The National Oceanic and Atmospheric Administration (NOAA) has been having a negative impact on the fishing industry for a while. A website entitled Saving Seafood reported yesterday that New Bedford Mayor Scott Lang and Gloucester Mayor Carolyn Kirk have filed notice of their intent to appeal United States District Court Judge Rya Zobel’s recent ruling on Amendment 16.

Amendment 16 sets up a quota system that ignored the Magnuson-Stevens Act’s requirement for a referendum before a quote system can be imposed.

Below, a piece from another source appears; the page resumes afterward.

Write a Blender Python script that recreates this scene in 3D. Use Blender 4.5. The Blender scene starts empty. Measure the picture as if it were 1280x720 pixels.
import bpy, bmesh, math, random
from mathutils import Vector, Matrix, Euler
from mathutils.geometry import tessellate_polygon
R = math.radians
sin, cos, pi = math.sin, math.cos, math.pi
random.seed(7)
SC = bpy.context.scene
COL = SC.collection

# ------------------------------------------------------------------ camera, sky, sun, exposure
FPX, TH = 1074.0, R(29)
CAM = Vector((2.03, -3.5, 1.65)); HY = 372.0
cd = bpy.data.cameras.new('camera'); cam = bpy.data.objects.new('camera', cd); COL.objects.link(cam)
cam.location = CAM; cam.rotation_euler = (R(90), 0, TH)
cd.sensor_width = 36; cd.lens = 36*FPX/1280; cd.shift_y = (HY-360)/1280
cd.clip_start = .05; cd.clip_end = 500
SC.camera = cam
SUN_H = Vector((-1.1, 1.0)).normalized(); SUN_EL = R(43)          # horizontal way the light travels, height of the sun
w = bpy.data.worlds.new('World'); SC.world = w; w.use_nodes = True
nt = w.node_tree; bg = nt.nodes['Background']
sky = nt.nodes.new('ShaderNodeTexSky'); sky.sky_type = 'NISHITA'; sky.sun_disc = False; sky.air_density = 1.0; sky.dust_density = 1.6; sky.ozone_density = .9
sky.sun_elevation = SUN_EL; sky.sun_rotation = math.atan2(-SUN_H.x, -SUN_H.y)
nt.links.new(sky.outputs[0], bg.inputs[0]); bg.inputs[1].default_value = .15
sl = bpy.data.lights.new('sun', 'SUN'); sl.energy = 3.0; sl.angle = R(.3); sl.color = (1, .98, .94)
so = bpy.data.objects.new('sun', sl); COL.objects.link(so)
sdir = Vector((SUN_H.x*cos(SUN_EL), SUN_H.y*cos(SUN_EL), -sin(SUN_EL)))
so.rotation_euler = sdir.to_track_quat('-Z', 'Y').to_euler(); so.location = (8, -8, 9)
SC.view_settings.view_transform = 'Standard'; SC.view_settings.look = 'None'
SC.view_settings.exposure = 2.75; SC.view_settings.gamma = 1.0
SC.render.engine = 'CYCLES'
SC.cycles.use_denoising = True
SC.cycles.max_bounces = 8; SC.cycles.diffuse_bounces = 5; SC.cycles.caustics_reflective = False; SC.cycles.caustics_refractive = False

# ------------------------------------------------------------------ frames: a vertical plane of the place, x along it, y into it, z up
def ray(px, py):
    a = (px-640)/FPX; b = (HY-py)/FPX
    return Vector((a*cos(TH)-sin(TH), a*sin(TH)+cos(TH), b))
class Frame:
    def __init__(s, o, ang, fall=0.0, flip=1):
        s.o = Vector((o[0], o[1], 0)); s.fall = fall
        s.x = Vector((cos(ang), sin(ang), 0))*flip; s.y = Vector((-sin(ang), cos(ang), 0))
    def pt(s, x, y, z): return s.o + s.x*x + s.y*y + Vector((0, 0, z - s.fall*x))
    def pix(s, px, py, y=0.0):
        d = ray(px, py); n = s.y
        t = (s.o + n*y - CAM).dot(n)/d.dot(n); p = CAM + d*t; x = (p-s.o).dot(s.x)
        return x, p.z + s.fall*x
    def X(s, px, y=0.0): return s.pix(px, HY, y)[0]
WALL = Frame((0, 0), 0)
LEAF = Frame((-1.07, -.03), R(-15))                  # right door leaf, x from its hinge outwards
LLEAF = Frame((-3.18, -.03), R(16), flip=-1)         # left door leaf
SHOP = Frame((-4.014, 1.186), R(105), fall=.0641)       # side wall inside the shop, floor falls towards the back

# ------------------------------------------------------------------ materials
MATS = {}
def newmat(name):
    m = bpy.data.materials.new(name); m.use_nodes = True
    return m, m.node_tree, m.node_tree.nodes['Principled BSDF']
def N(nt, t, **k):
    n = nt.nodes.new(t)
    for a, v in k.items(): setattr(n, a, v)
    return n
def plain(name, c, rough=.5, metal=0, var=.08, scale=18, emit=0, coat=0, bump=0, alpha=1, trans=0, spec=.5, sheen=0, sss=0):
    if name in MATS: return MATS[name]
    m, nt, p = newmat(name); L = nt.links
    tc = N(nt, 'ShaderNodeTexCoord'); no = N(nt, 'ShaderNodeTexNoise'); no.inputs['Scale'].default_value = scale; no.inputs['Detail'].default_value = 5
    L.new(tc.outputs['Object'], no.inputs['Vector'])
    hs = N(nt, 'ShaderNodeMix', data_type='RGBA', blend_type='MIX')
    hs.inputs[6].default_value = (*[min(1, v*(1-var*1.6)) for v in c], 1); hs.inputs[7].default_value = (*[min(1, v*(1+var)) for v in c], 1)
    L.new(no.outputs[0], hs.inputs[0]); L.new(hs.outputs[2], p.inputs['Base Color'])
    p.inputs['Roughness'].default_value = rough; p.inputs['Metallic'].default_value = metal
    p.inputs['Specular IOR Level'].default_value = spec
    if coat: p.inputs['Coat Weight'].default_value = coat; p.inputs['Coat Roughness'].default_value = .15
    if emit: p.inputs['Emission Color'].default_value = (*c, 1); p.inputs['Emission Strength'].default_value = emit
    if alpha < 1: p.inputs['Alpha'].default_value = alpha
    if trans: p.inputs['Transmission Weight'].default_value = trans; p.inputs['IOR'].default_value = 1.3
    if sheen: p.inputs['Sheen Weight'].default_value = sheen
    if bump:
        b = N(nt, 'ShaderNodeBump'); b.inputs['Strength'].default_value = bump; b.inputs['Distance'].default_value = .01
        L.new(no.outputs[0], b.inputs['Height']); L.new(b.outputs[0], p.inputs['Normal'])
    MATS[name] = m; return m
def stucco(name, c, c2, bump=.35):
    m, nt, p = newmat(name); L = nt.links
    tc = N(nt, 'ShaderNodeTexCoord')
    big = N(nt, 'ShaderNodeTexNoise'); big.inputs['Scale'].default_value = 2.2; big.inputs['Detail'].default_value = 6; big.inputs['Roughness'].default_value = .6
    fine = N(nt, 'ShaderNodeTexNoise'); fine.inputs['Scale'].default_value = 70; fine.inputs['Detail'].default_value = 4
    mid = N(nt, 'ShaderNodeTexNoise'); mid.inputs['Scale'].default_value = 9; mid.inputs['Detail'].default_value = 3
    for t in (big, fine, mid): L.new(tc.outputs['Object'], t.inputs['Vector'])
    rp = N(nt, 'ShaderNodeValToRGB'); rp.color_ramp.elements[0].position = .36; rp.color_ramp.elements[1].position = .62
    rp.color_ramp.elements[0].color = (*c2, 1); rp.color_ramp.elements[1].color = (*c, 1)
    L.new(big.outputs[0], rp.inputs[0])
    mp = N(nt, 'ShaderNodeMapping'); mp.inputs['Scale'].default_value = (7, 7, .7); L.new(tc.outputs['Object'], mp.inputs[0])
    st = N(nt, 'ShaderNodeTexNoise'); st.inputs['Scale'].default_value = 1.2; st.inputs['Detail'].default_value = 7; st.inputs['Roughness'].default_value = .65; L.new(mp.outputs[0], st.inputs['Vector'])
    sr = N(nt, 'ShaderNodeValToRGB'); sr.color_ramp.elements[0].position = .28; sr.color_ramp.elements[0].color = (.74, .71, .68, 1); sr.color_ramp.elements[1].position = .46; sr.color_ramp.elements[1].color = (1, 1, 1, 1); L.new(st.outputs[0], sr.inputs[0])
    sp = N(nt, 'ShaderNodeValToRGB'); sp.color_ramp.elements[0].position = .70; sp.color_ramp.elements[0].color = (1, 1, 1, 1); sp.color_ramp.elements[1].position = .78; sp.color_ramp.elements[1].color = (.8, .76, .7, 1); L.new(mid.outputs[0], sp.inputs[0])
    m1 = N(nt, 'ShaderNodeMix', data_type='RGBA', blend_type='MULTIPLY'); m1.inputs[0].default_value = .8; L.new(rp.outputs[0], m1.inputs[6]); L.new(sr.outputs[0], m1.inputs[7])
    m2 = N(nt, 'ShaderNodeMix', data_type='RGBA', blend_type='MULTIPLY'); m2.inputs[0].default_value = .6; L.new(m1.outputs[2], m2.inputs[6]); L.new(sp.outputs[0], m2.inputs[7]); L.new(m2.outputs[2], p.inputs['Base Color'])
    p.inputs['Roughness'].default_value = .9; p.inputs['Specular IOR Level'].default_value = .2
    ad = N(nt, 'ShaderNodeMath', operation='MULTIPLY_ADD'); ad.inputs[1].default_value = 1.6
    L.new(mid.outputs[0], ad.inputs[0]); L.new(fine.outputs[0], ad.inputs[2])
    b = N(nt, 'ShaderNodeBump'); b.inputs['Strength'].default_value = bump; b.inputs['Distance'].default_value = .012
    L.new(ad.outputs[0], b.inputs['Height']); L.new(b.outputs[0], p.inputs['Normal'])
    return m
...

The article further reports:

The appeal is not the only avenue the mayors are pursuing to seek redress and compensation for fishermen hurt by NOAA. They are also supporting bills filed by their representatives in Congress, Massachusetts Senators Kerry and Brown and Congressman Frank, that ask for an investigation of rulemaking by the Commerce Department Inspector General. They are also supporting a Government Accountability Office inquiry now underway that was requested by Senator Brown.

The recent actions of NOAA have resulted in many fishing families losing their family businesses. I understand the need to control commercial fishing, but it has to be done with consideration of the people involved in the occupation. This is one area where I find myself in agreement with Senators Kerry and Brown and Congressman Frank. They are working on something that needs to be done.